Подобные высказывания звучали и из уст самих рабочих. «Где-нибудь еще, на другой стройке, я бы не стала так делать. Однако здесь мы строим первое метро в Советском Союзе и хотим показать его загранице», — отвечала одна бетонщица, член комсомола, на вопрос, что она чувствовала при такой тяжелой работе{1470}. «Я уже много проработал на производстве, но таких рабочих, как здесь, еще никогда не встречал, это прочная, спаянная семья. Они все кажутся мне героями — я говорю это совершенно серьезно», — так отзывался начальник шахты 12 о своих подчиненных{1471}. Разумеется, речь при этом шла о комсомольской шахте, и в таких выражениях до некоторой степени желаемое выдавалось за действительность. Но вполне заслуживает доверия тот факт, что метро в силу его особенностей высвобождало силы, не находившие себе применения где-либо еще. Многие из тех, кто поначалу хотел сбежать со стройки и лишь под влиянием долгих уговоров решил остаться, спустя несколько недель настолько идентифицировали себя со строительством, что больше не думали о побеге{1472}.
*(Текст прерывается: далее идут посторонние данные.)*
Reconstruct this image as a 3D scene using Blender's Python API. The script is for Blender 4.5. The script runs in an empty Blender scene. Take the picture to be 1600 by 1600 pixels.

Уже в 1934 г. некоторые осознали, что на строительстве метро можно получить орден, тогда как на заводах подобные настроения были слабо выражены{1473}. Чувству гордости за свое дело способствовало и то, что союзная пресса уделяла строительству метро повышенное внимание и что в эту кампанию были вовлечены высшие партийные деятели{1474}. Случалось, что мобилизованные с фабрик рабочие спустя некоторое время посещали свой прежний партком как метростроевцы и заявляли: «Поосторожнее обходитесь с нами, мы теперь шахтеры»{1475}. Олицетворением метростроевца стал проходчик, работавший в штольне с отбойным молотком. Для тех, кто идентифицировал себя с метро, это была самая желанная профессия, тогда как на другие работы, такие как транспортировка и укладка вынутого грунта, они соглашались с неохотой{1476}.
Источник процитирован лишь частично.